A decade on, Islamic tourism is the fastest-growing part of Turkey's £10bn industry. A new Islamic hotel recently opened in Bodrum, a resort popular with British tourists where topless bathing is common.

The religious-minded AK Party is in power, but the state enshrines secularism so debates about Islam crystallise around headscarves and women's covering. At the weekend, a group of 50 women in skimpy dresses marched in Istanbul in protest at what they see as the creeping Islamisation of Turkish society after a woman was convicted of exhibitionism for wearing "improper clothing".

Many Turks single out the hotels as evidence of the impact of religious conservatism. Mr Ulukent, a non-practising Muslim, has had his share of fanatics. One guest was angered by music coming from the women's bathing area. "He said it was a sin," explained Mr Ulukent. "We told him to calm down – this is a hotel, not a morgue."

But he thinks it is the patriarchal attitudes of macho Turkish men rather than Islamisation, which is pushing the demand for his kind of hotel. Religious women claim it is they who are punished for their views.

standing with her husband in a travel agency near Istanbul's Taksim Square, Fatma Sarioglu says she was the one demanding a summer holiday in an Islamic hotel, not her husband. "He and the kids can swim anywhere they like," she said. "If these sorts of places didn't exist, I'd have to content myself with the women's hour at the municipal pool."

In the past, there were women-only beaches. They were closed in 1997on the ground that the coast is a "public space", during a crackdown on political Islam that followed a military intervention against an Islamic government. Feminine modesty, Islamic or otherwise, now "constitutes an 'anti-secular' act in our country", said Nihal Bengisu Karaca, a well-known columnist. Ms Bengisu knows about the difficulties of balancing the two. She took her husband and son down cliffs in search of secluded inlets that nobody else could get to. She has even braved the beach in a hasema, a swimsuit designed to hide women's curves while they swim. It looked "like a Ku Klux Klan cloak", she said.

But she is no fan of Islamic hotels. None has a women's beach, and the women's pools are invariably smaller than the men's. They are also too expensive, claimed Ms Bengisu.
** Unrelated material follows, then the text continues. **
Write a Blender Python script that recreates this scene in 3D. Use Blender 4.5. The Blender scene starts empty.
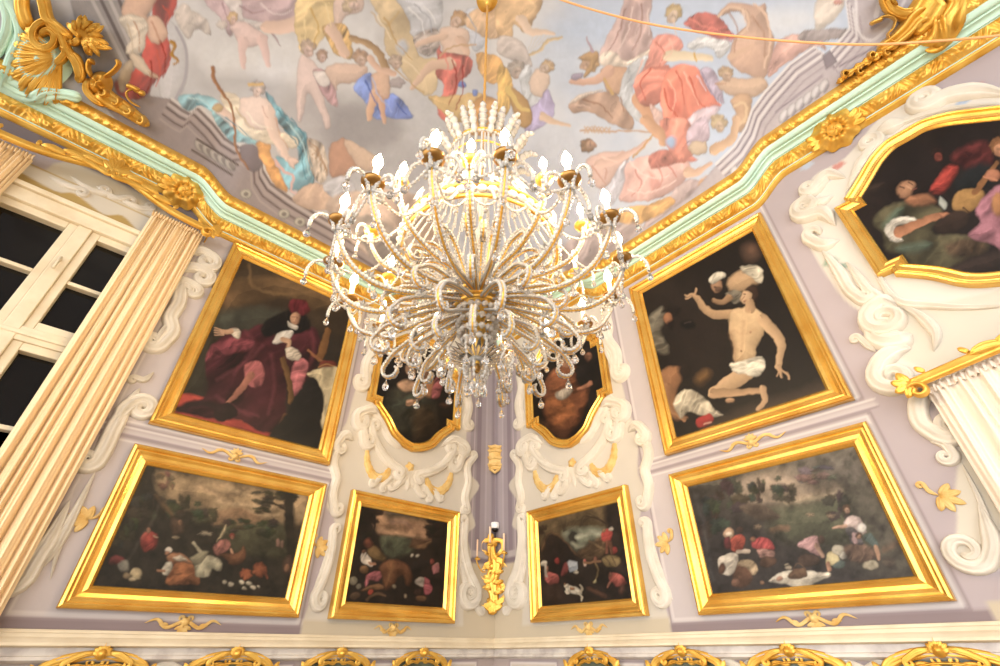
import bpy, bmesh, math, random
import numpy as np
random.seed(7)
RNG = np.random.default_rng(11)
PI = math.pi
scene = bpy.context.scene
COL = scene.collection

# ------------------------------------------------------------------ camera (solved from the picture frames)
FPX = 455.99637
YAW, PITCH, ROLL = [math.radians(a) for a in (-47.95360044, 35.12474856, -0.22846593)]
CAM = np.array([3.75412, -3.30338, 2.0])
_f = np.array([math.sin(YAW) * math.cos(PITCH), math.cos(YAW) * math.cos(PITCH), math.sin(PITCH)])
_r0 = np.array([math.cos(YAW), -math.sin(YAW), 0.0])
_u0 = np.cross(_r0, _f)
_r = _r0 * math.cos(ROLL) + _u0 * math.sin(ROLL)
_u = -_r0 * math.sin(ROLL) + _u0 * math.cos(ROLL)

def ray(x, y):
    return _r * (x - 500) / FPX - _u * (y - 333) / FPX + _f

def proj(P):
    d = np.asarray(P, float) - CAM
    z = d @ _f
    zz = np.where(z > 0.05, z, 1.0)
    X = np.where(z > 0.05, 500 + FPX * (d @ _r) / zz, -9999.0)
    Y = np.where(z > 0.05, 333 - FPX * (d @ _u) / zz, -9999.0)
    return X, Y

def on_wall(side, x, y, o=0.0):
    d = ray(x, y)
    if side == 'L':
        P = CAM + (o - CAM[0]) / d[0] * d
        return (-P[1], P[2])
    P = CAM + (-o - CAM[1]) / d[1] * d
    return (P[0], P[2])

def wall_pt(side, s, z, d=0.0):
    return (d, -s, z) if side == 'L' else (s, -d, z)

WALLMAP = {k: (lambda a, b, h, k=k: wall_pt(k, a, b, h)) for k in 'LR'}

# ------------------------------------------------------------------ ceiling vault
DM, VZ0, VH, VD0, VS = 2.7, 5.27, 1.65, 0.24, 8.6
def sstep(a, b, x):
    t = np.clip((x - a) / (b - a), 0, 1); return t * t * (3 - 2 * t)
def rise(s):
    """the cornice climbs over the middle bays and over the shaped frames"""
    return 0.165 * (sstep(3.30, 3.62, s) + sstep(1.72, 1.45, s) * sstep(.12, .35, s))

def vault_z(x, y):
    a, b = np.asarray(x, float), -np.asarray(y, float)
    ra, rb = rise(b), rise(a)
    a = np.minimum(a, VS - a); b = np.minimum(b, VS - b)
    k = 0.45
    hh = np.clip(0.5 + 0.5 * (b - a) / k, 0, 1)
    d = b * (1 - hh) + a * hh - k * hh * (1 - hh)
    u = np.clip((d - VD0) / DM, -0.01, 1)
    return VZ0 + VH * (1 - np.power(1 - u, 1.8)) + (ra * hh + rb * (1 - hh)) * np.power(1 - np.clip(u * 1.6, 0, 1), 2)

def on_vault(x, y):
    d = ray(x, y)
    t0, t1 = 0.3, 9.0
    ts = np.linspace(t0, t1, 110)
    P = CAM[None] + ts[:, None] * d
    over = P[:, 2] - vault_z(P[:, 0], P[:, 1])
    i = int(np.argmax(over > 0))
    a, b = ts[max(i - 1, 0)], ts[i]
    for _ in range(30):
        m = 0.5 * (a + b); q = CAM + m * d
        if q[2] > vault_z(q[0], q[1]): b = m
        else: a = m
    return CAM + a * d

def vault_n(P):
    e = 0.02
    gx = (vault_z(P[0] + e, P[1]) - vault_z(P[0] - e, P[1])) / (2 * e)
    gy = (vault_z(P[0], P[1] + e) - vault_z(P[0], P[1] - e)) / (2 * e)
    n = np.array([gx, gy, -1.0])
    return n / np.linalg.norm(n)

def vault_map(a, b, h):
    P = on_vault(a, b)
    return tuple(P + vault_n(P) * h)

# ------------------------------------------------------------------ objects
def tag(o, label=None, cat=None, group=None, kind=None):
    if label: o['label'] = label
    if cat: o['category'] = cat
    if group: o['group'] = group
    if kind: o['kind'] = kind
    return o

def empty(name, loc=(0, 0, 0), label=None, cat=None, group=None, kind=None):
    o = bpy.data.objects.new(name, None)
    o.empty_display_size = 0.05
    o.location = loc
    COL.objects.link(o)
    return tag(o, label, cat, group, kind or ('thing' if cat else None))

def mesh_obj(name, verts, faces, mat, parent=None, smooth=True, recalc=True):
    me = bpy.data.meshes.new(name)
    me.from_pydata([tuple(map(float, v)) for v in verts], [], [tuple(map(int, f)) for f in faces])
    if recalc:
        bm = bmesh.new(); bm.from_mesh(me)
        bmesh.ops.recalc_face_normals(bm, faces=bm.faces[:])
        bm.to_mesh(me); bm.free()
    me.update()
    if smooth:
        me.polygons.foreach_set('use_smooth', [True] * len(me.polygons))
    if mat: me.materials.append(mat)
    o = bpy.data.objects.new(name, me)
    COL.objects.link(o)
    if parent:
        o.parent = parent
        p = world_loc(parent)
        if p != (0, 0, 0):
            me.transform(__import__('mathutils').Matrix.Translation((-p[0], -p[1], -p[2])))
    return o

def world_loc(o):
    x = y = z = 0.0
    while o:
        x += o.location.x; y += o.location.y; z += o.location.z
        o = o.parent
    return (x, y, z)

def grid_faces(nu, nv, cu=False, cv=False, off=0):
    F = []
    for i in range(nu if cu else nu - 1):
        for j in range(nv if cv else nv - 1):
            a = i * nv + j; b = ((i + 1) % nu) * nv + j
            c = ((i + 1) % nu) * nv + (j + 1) % nv; d = i * nv + (j + 1) % nv
            F.append((a + off, b + off, c + off, d + off))
    return F

def catmull(pts, n=8, closed=False):
    P = np.asarray(pts, float)
    m = len(P)
    out = []
    rng = range(m if closed else m - 1)
    for i in rng:
        if closed:
            p0, p1, p2, p3 = P[(i - 1) % m], P[i], P[(i + 1) % m], P[(i + 2) % m]
        else:
            p1, p2 = P[i], P[i + 1]
            p0 = P[i - 1] if i > 0 else 2 * p1 - p2
            p3 = P[i + 2] if i + 2 < m else 2 * p2 - p1
        for k in range(n):
            t = k / n
            out.append(0.5 * ((2 * p1) + (-p0 + p2) * t + (2 * p0 - 5 * p1 + 4 * p2 - p3) * t * t + (-p0 + 3 * p1 - 3 * p2 + p3) * t ** 3))
    if not closed: out.append(P[-1])
    return np.array(out)

def frames(P):
    P = np.asarray(P, float)
    T = np.gradient(P, axis=0)
    T /= np.linalg.norm(T, axis=1)[:, None] + 1e-12
    a = np.array([0, 0, 1.0]) if abs(T[0][2]) < 0.9 else np.array([1.0, 0, 0])
    n = np.cross(T[0], a); n /= np.linalg.norm(n)
    N = [n]
    for i in range(1, len(P)):
        n = N[-1] - T[i] * (N[-1] @ T[i]); n /= np.linalg.norm(n) + 1e-12
        N.append(n)
    N = np.array(N); B = np.cross(T, N)
    return T, N, B

def tube_geo(P, R, sides=8, cap=True):
    P = np.asarray(P, float); n = len(P)
    R = np.broadcast_to(np.asarray(R, float), (n,))
    T, N, B = frames(P)
    th = np.arange(sides) * 2 * PI / sides
    V = P[:, None] + R[:, None, None] * (np.cos(th)[None, :, None] * N[:, None] + np.sin(th)[None, :, None] * B[:, None])
    V = V.reshape(-1, 3)
    F = grid_faces(n, sides, cv=True)
    if cap:
        F.append(tuple(range(sides))[::-1]); F.append(tuple(range((n - 1) * sides, n * sides)))
    return V, F

def tube(name, P, R, mat, parent=None, sides=8):
    V, F = tube_geo(P, R, sides)
    return mesh_obj(name, V, F, mat, parent)

def resample(P, step):
    P = np.asarray(P, float)
    L = np.r_[0, np.cumsum(np.linalg.norm(np.diff(P, axis=0), axis=1))]
    n = max(3, int(L[-1] / step) + 1)
    t = np.linspace(0, L[-1], n)
    return np.stack([np.interp(t, L, P[:, k]) for k in range(P.shape[1])], 1)

def bead_tube(name, P, r, pitch, mat, parent=None, sides=6, lo=0.25):
    """a thread of cut beads: one surface whose radius swells at each bead"""
    Q = resample(P, pitch / 4)
    k = np.arange(len(Q)) % 4
    R = r * np.choose(k, [lo, 0.88, 1.0, 0.88])
    return tube(name, Q, R, mat, parent, sides)

def lathe_geo(prof, sides=16, c=(0, 0, 0)):
    prof = np.asarray(prof, float)
    th = np.arange(sides) * 2 * PI / sides
    V = np.stack([prof[:, 0][:, None] * np.cos(th), prof[:, 0][:, None] * np.sin(th), np.repeat(prof[:, 1][:, None], sides, 1)], -1).reshape(-1, 3) + np.asarray(c, float)
    F = grid_faces(len(prof), sides, cv=True)
    F.append(tuple(range(sides))); F.append(tuple(range((len(prof) - 1) * sides, len(prof) * sides)))
    return V, F

def lathe(name, prof, mat, parent=None, sides=16, c=(0, 0, 0), smooth=True):
    V, F = lathe_geo(prof, sides, c)
    return mesh_obj(name, V, F, mat, parent, smooth)

def box_geo(lo, hi):
    x0, y0, z0 = lo; x1, y1, z1 = hi
    V = [(x0, y0, z0), (x1, y0, z0), (x1, y1, z0), (x0, y1, z0), (x0, y0, z1), (x1, y0, z1), (x1, y1, z1), (x0, y1, z1)]
    F = [(0, 3, 2, 1), (4, 5, 6, 7), (0, 1, 5, 4), (1, 2, 6, 5), (2, 3, 7, 6), (3, 0, 4, 7)]
    return V, F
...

When she published an account of her bathing experiences last summer, the headscarf-wearing wife of Turkey's President was among hundreds of women to congratulate her. Conservative men reacted less well. Ms Bengisu puts their criticisms down to the patriarchal attitude many Turkish men have. "The attitude was 'When so much money is being spent to keep the wife happy, the very least she can do is not complain'," she said.

She has now all but abandoned her dreams of balancing pleasure and piety. A covered woman on holiday, she believes, is like "an out-of-tune singer in the middle of a concert".